BU spokesman Colin Riley said the university looks forward to working with the newly-unionized faculty.
“At that time [in February], we said that BU has a long history of more than 60 years of working with the SEIU and we look forward to negotiating a new contract for our part-time faculty,” Riley wrote in an email. “That is our view with regard to the CELOP lecturers vote as well.”
Ellen Yaniv, an adjunct CELOP lecturer, said the unionization is a smaller part of a nationwide movement to bring more value to the roles of part-time faculty.
“Investing in the classroom should be a major priority at Boston University,” she said in the release. “Through our union, I know we will make BU a better place to teach and learn.”

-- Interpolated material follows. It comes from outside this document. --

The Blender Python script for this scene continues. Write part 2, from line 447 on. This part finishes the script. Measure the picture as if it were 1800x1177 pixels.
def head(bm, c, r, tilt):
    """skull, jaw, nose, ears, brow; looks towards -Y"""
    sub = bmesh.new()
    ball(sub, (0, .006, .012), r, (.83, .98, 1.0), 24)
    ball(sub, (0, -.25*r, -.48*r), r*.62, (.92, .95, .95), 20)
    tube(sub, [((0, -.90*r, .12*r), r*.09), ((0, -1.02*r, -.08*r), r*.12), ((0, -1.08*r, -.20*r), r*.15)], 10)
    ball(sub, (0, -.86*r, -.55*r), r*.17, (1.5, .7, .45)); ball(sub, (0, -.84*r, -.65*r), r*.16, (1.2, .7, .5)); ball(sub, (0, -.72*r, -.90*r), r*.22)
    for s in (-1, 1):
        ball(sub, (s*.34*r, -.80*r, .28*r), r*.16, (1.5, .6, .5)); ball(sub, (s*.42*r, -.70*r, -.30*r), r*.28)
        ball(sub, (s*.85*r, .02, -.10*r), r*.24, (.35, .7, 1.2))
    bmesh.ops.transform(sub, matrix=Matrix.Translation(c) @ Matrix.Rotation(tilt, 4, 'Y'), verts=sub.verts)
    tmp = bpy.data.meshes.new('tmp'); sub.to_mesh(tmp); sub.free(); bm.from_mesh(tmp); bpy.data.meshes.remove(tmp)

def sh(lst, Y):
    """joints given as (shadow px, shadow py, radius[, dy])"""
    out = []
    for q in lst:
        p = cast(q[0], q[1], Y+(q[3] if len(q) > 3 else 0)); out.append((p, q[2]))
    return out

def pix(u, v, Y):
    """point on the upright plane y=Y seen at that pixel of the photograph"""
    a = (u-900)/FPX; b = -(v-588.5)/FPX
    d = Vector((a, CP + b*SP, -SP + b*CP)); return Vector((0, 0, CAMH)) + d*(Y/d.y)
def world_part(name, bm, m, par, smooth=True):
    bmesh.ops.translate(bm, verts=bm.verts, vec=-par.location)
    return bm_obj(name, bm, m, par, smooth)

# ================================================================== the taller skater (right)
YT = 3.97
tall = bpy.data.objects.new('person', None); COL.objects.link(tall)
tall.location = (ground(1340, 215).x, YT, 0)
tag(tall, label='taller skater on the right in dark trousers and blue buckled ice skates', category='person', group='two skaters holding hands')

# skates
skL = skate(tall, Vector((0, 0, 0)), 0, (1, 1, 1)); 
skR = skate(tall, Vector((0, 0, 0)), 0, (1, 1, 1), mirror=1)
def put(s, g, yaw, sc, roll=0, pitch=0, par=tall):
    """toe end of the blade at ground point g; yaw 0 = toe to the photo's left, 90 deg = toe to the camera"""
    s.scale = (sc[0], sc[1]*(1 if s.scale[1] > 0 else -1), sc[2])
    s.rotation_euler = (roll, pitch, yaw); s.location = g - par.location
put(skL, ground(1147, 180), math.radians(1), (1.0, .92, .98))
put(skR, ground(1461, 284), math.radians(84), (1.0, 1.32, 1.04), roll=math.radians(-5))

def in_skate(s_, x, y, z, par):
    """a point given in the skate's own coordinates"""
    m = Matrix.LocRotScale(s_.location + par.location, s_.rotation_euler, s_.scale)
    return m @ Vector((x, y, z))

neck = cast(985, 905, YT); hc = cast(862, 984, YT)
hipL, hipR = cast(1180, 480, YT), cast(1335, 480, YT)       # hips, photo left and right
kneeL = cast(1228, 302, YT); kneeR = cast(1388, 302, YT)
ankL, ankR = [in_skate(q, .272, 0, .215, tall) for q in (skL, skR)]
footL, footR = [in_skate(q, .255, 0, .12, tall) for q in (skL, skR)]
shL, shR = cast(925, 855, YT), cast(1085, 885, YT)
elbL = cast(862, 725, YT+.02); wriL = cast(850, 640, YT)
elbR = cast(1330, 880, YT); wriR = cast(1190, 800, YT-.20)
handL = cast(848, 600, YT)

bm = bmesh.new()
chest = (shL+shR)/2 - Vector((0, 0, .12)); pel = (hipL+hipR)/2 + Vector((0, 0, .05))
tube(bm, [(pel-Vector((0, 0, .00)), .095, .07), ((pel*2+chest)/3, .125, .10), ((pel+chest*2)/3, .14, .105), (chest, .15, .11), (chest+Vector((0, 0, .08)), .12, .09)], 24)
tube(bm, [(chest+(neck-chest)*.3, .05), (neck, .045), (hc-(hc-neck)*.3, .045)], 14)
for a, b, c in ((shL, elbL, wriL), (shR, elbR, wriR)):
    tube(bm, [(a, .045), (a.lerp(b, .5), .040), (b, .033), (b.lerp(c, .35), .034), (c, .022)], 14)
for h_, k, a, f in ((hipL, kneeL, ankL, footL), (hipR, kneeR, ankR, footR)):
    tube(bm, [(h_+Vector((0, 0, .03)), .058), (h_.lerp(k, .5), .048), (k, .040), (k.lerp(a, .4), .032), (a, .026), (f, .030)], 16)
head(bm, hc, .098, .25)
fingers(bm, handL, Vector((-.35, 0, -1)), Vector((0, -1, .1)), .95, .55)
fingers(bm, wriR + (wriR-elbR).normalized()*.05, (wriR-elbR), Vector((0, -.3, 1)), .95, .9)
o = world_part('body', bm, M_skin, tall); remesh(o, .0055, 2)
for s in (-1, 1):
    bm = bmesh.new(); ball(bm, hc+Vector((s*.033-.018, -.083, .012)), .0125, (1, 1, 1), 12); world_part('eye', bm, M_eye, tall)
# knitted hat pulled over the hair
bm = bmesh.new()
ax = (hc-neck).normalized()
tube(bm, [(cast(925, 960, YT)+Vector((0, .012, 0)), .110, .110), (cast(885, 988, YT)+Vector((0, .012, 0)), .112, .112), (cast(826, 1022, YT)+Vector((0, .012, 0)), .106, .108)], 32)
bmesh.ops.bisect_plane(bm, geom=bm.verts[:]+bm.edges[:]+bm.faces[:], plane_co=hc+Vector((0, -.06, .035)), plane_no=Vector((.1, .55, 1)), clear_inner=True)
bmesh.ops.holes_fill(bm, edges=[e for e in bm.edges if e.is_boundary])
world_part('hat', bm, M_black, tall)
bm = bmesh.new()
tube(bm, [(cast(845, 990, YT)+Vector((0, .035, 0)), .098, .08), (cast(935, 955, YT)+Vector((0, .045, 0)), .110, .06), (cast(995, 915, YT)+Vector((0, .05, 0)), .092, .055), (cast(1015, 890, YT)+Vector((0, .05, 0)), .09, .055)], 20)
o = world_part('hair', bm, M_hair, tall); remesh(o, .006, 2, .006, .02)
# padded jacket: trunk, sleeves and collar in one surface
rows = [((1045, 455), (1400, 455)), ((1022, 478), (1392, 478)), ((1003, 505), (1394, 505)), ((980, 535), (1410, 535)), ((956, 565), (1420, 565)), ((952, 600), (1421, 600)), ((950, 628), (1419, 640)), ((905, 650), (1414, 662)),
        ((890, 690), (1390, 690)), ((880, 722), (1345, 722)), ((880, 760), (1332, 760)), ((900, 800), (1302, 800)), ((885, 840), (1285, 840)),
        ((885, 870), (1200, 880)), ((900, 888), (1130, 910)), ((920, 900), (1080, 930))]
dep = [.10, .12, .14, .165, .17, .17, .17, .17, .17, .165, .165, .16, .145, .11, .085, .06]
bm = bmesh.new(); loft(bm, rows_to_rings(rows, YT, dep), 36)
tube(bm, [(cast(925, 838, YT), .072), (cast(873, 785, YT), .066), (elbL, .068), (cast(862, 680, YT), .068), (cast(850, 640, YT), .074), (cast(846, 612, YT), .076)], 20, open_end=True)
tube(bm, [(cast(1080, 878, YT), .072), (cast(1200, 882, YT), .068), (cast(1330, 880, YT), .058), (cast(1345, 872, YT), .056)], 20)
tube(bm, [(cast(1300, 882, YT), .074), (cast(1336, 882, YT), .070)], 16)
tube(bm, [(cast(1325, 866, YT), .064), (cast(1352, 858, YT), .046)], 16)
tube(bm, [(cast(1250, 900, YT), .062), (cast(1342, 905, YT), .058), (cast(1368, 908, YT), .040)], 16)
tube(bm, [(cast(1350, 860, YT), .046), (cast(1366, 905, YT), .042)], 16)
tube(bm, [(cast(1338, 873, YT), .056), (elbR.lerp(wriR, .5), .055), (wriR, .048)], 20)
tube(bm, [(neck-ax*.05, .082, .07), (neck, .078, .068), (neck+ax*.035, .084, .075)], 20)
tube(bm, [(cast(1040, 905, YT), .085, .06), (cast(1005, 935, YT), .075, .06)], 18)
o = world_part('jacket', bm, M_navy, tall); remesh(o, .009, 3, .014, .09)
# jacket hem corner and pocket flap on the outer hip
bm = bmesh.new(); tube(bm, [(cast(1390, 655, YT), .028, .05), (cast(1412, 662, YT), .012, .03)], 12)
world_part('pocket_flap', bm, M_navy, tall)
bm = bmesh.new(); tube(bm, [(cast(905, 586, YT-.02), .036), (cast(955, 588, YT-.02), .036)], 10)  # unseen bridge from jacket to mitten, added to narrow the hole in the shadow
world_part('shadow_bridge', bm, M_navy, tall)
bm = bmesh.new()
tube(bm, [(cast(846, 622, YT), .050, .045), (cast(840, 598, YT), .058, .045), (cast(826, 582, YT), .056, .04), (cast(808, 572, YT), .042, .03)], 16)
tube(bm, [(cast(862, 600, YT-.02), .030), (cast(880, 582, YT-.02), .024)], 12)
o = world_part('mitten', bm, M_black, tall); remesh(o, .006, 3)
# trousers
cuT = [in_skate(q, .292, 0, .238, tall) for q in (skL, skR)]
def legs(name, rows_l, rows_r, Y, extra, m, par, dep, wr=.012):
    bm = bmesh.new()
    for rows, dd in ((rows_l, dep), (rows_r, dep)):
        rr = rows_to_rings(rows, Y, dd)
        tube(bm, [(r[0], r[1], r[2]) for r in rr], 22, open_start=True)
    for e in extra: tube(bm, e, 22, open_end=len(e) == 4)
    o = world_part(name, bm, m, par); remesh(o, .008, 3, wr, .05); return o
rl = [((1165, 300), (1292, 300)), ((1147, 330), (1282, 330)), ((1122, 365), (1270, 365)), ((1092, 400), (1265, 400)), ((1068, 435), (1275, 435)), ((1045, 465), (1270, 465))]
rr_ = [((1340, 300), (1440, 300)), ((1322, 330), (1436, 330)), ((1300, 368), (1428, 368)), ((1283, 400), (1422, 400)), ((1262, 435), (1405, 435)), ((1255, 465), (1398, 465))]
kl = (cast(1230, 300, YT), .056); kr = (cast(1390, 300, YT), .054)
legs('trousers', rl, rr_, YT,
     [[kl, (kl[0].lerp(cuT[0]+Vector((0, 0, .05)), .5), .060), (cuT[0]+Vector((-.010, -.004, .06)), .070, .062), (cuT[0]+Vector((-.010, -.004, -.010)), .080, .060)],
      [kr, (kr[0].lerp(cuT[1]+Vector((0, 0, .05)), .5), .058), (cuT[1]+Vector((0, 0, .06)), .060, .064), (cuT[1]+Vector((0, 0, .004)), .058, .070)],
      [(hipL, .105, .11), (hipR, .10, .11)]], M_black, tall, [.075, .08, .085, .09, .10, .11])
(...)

Dan Hunter, an adjunct professor in the College of Arts and Sciences who was part of the faculty unionization effort in February, said he is not surprised by the results of Wednesday’s vote.
“The trend is very strong that adjuncts, not just at Boston University, and not just in CELOP, but all across the region and all across the country, are standing up for better wages, for decent pay,” he said. “I’m not surprised … I’m pleased that they made that choice because the more we get together, the more we work together, the more unity we have, the more effective we’re going to be.”
Hunter said the CELOP election plays a part in the larger effort for the rest of BU’s adjuncts to fight for better working conditions.
“Every time you have an election, particularly when the results are so convincing, it speaks to the right course that we are on,” he said. “If there were a chance that we could achieve these goals without a union, then you wouldn’t see such strong turnout.”
Several CELOP students said they support the adjuncts’ decision to unionize.
Fahad Aljurbua, a second-semester CELOP student, said the decision could encourage adjunct professors to become more invested in their positions at BU.
“It makes sense because when they don’t have the opportunity to bargain and do the stuff to improve their situations, they will be less excited to teach the students here,” Aljurbua said.
Ahmed Alzahrani, also a second-semester CELOP student, said unionization is the only way to create meaningful change for adjunct professors.
“For a top-tier university like BU, the adjunct system has to be changed,” he said. “People have to be secure in their job to be able to perform well, and to give their best for students. They have to be united because you listen to a group. You don’t listen to one person.”